Lopuscule dont je donne ici la traduction est complet, malgré sa brièveté. Il appartient à la secte des Tao-sse, l’une des trois religions qui sont dominantes à la Chine, et qui, suivant les Chinois, sont toutes trois vraies, quoiqu’elles enseignent des dogmes tout différens. Les Tao-sse ne sont guères connus en Europe que par les fables ridicules et les pratiques superstitieuses dont leur culte est rempli. C’est à eux que s’adressent en grande partie les reproches d’ignorance, de charlatanisme et de fourberie que nos missionnaires font aux Bonzes. Les sectateurs de Fo ou Bouddhistes peuvent bien en réclamer une partie ; mais leurs doctrines, nées dans l’Hindoustan, exigent de la part de ceux qui veulent en sonder les absurdités, une plus grande contention d’esprit et des méditations qui, pour n’avoir pas d’objet solide, n’en sont pas pour cela plus à la portée de tous les hommes. Les fables des Tao-sse conviennent bien mieux à la populace Chinoise : on peut même croire qu’elles leur auraient assuré la prééminence sur les Bouddhistes, si ceux-ci n’avaient eu pour appui, dans l’esprit du peuple, leurs cérémonies imposantes, leurs formules inintelligibles, et les figures monstrueuses dont ils décorent leurs temples : figures où le vulgaire voit tout autre chose que des allégories, et la personification des attributs divins. Grâce à son genre particulier d’extravagance, chacune de ces sectes a obtenu de grands succès en Chine, où elles se partagent la croyance de tout ce qui n’est pas lettré. Celle des Tao-sse peut revendiquer en sa faveur de grands titres d’ancienneté, et l’emporter peut-être, sous ce rapport, sur la doctrine des Lettrés eux-mêmes. Ce n’est pas ici le lieu d’examiner ces prétentions. Il suffit de rappeler que, quelle que soit son origine, elle fut réformée vers le cinquième siècle avant notre ère, par un personnage qui est encore universellement révéré sous le nom de Lao-tseu (le Vieillard). Quant à sa doctrine, elle reconnaît divers ordres d’esprits, une foule de génies tutélaires et de démons, les uns bons, les autres méchans. On pourra juger de sa morale par l’échantillon que j’en donne en ce moment.

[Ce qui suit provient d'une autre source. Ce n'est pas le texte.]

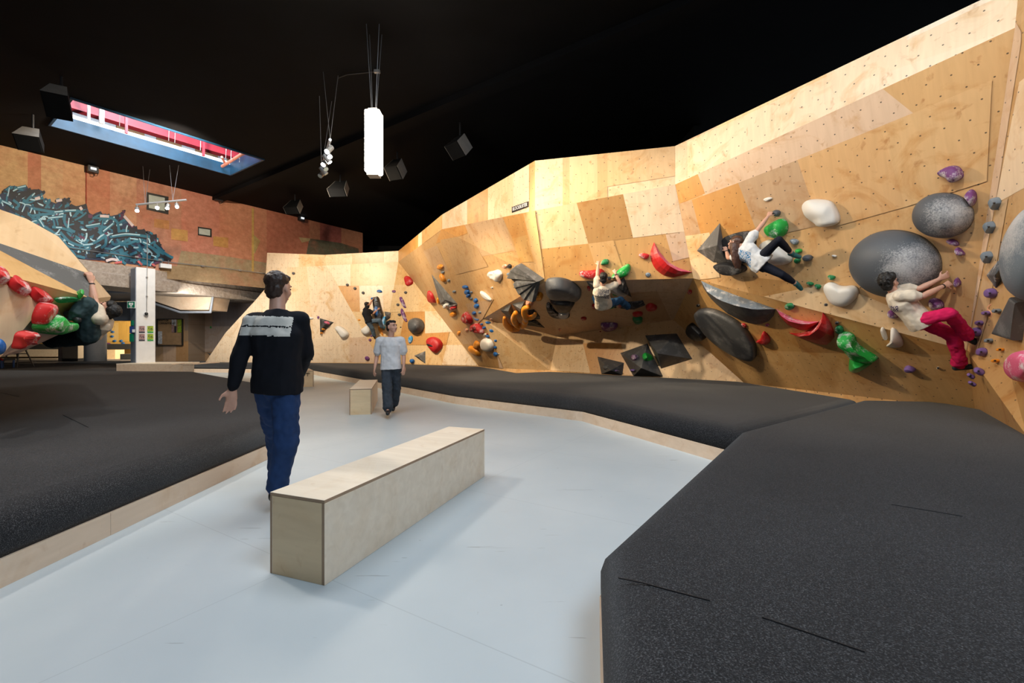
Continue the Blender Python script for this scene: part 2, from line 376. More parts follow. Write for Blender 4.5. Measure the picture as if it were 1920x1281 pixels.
LB = [
    ([(747, 491), (790, 455), (850, 560), (800, 560)], (0.52, 0.32, 0.15)),
    ([(793, 471), (819, 460), (841, 508), (815, 512)], T_TAN),
    ([(828, 428), (876, 419), (876, 438), (817, 457)], T_OR),
    ([(871, 421), (942, 405), (965, 470), (897, 482)], (0.56, 0.36, 0.20)),
    ([(942, 407), (998, 394), (1000, 437), (961, 448)], T_OR),
    ([(961, 448), (1000, 437), (1012, 490), (975, 492)], (0.62, 0.35, 0.12)),
    ([(825, 450), (880, 440), (915, 500), (855, 515)], (0.53, 0.33, 0.16)),
    ([(980, 395), (1003, 393), (1022, 530), (1010, 532)], (0.62, 0.39, 0.18)),
    ([(873, 570), (950, 556), (905, 598), (893, 620)], T_TAN),
    ([(855, 632), (880, 605), (925, 645), (868, 645)], T_TAN),
    ([(868, 645), (925, 645), (950, 700), (895, 700)], T_DK),
    ([(928, 641), (934, 641), (946, 700), (938, 700)], T_PK)]
W.facet(FL, [B2, B3, C2, C1, F3, F2], (0.56, 0.34, 0.15), LB); W.facet(FLT, [B3, B4, C2], (0.56, 0.34, 0.15), LB)
TC = (0.62, 0.42, 0.25)
W.facet(FC2, [C1, C2, C5], TC)
W.facet(FC, [C2, C3, C4, C5], TC, [([(1170, 520), (1310, 515), (1290, 545), (1180, 549)], (0.66, 0.46, 0.30)), ([(1180, 549), (1232, 546), (1258, 600), (1200, 605)], (0.52, 0.30, 0.15))])
W.facet(FD1, [C1, C5, FM_, F3], (0.62, 0.42, 0.22), [([(942, 645), (963, 646), (976, 700), (947, 700)], T_BR), ([(963, 646), (1040, 648), (1034, 700), (976, 700)], T_LT)])
W.facet(FD2, [C5, C4, F5, FM_], (0.64, 0.42, 0.21), [([(1093, 644), (1164, 643), (1184, 710), (1109, 710)], T_OR), ([(1040, 630), (1093, 644), (1109, 710), (1031, 710)], T_LT)])
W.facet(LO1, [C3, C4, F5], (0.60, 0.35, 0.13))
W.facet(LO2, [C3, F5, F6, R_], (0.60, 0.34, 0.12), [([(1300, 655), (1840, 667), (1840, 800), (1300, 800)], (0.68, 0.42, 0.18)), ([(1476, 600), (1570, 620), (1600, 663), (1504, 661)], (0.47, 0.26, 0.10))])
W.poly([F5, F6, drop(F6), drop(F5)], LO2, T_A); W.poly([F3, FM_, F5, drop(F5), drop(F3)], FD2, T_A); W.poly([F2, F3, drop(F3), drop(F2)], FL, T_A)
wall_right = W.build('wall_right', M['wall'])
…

Je me suis attaché à rendre scrupuleusement le fond des idées ; mais j’ai pris la liberté de modifier un peu la coupe des phrases, qui est monotone et rebutante dans l’original. L’énumération des vertus de l’homme de bien, et celle des vices du méchant, qui est beaucoup plus longue, n’y forment qu’une seule phrase, distribuée en membres réguliers de quatre ou cinq mots. La traduction littérale eût été insupportable en français, et l’exactitude eût été ici aussi fastidieuse qu’inutile.

Je n’ai joint à ma traduction aucune remarque grammaticale, parce que M. Molinier, l’une des personnes qui ont suivi mes leçons au Collège royal avec le plus de zèle et de succès, se propose de donner une édition du texte chinois, avec une traduction littérale, et tous les éclaircissemens nécessaires.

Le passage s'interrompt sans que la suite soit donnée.